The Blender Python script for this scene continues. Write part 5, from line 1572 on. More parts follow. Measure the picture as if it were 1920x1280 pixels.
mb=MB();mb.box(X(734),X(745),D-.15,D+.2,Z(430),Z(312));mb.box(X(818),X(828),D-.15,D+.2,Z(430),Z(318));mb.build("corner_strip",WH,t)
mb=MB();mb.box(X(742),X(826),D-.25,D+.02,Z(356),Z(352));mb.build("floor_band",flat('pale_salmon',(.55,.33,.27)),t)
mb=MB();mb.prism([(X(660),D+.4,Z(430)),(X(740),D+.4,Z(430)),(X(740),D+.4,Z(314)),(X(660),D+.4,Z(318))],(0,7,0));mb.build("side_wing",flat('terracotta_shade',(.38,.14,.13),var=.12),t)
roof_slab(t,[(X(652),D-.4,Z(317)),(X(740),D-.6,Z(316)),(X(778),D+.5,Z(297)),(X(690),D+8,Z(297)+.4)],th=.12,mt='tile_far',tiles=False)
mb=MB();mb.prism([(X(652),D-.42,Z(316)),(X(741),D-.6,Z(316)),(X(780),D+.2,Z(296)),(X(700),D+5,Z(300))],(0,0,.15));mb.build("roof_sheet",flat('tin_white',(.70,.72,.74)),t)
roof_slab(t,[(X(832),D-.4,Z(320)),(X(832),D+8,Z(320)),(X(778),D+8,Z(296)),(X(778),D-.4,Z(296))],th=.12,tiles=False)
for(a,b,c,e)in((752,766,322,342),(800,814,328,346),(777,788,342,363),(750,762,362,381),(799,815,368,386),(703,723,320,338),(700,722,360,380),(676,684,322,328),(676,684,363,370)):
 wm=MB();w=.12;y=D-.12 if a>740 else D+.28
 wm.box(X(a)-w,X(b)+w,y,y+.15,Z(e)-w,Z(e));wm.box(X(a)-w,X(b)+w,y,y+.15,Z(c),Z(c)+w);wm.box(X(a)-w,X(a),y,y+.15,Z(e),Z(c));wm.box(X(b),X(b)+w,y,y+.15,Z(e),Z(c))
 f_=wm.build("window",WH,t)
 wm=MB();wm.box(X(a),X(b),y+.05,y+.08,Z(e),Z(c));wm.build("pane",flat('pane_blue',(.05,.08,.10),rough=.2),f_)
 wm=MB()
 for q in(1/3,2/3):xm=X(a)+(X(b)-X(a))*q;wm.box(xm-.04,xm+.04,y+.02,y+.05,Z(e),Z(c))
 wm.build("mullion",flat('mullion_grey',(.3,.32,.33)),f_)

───

Task objective.
Go through the material above line by line and copy it exactly.

Response to this task.
The Blender Python script for this scene continues. Write part 5, from line 1572 on. More parts follow. Measure the picture as if it were 1920x1280 pixels.
mb=MB();mb.box(X(734),X(745),D-.15,D+.2,Z(430),Z(312));mb.box(X(818),X(828),D-.15,D+.2,Z(430),Z(318));mb.build("corner_strip",WH,t)
mb=MB();mb.box(X(742),X(826),D-.25,D+.02,Z(356),Z(352));mb.build("floor_band",flat('pale_salmon',(.55,.33,.27)),t)
mb=MB();mb.prism([(X(660),D+.4,Z(430)),(X(740),D+.4,Z(430)),(X(740),D+.4,Z(314)),(X(660),D+.4,Z(318))],(0,7,0));mb.build("side_wing",flat('terracotta_shade',(.38,.14,.13),var=.12),t)
roof_slab(t,[(X(652),D-.4,Z(317)),(X(740),D-.6,Z(316)),(X(778),D+.5,Z(297)),(X(690),D+8,Z(297)+.4)],th=.12,mt='tile_far',tiles=False)
mb=MB();mb.prism([(X(652),D-.42,Z(316)),(X(741),D-.6,Z(316)),(X(780),D+.2,Z(296)),(X(700),D+5,Z(300))],(0,0,.15));mb.build("roof_sheet",flat('tin_white',(.70,.72,.74)),t)
roof_slab(t,[(X(832),D-.4,Z(320)),(X(832),D+8,Z(320)),(X(778),D+8,Z(296)),(X(778),D-.4,Z(296))],th=.12,tiles=False)
for(a,b,c,e)in((752,766,322,342),(800,814,328,346),(777,788,342,363),(750,762,362,381),(799,815,368,386),(703,723,320,338),(700,722,360,380),(676,684,322,328),(676,684,363,370)):
 wm=MB();w=.12;y=D-.12 if a>740 else D+.28
 wm.box(X(a)-w,X(b)+w,y,y+.15,Z(e)-w,Z(e));wm.box(X(a)-w,X(b)+w,y,y+.15,Z(c),Z(c)+w);wm.box(X(a)-w,X(a),y,y+.15,Z(e),Z(c));wm.box(X(b),X(b)+w,y,y+.15,Z(e),Z(c))
 f_=wm.build("window",WH,t)
 wm=MB();wm.box(X(a),X(b),y+.05,y+.08,Z(e),Z(c));wm.build("pane",flat('pane_blue',(.05,.08,.10),rough=.2),f_)
 wm=MB()
 for q in(1/3,2/3):xm=X(a)+(X(b)-X(a))*q;wm.box(xm-.04,xm+.04,y+.02,y+.05,Z(e),Z(c))
 wm.build("mullion",flat('mullion_grey',(.3,.32,.33)),f_)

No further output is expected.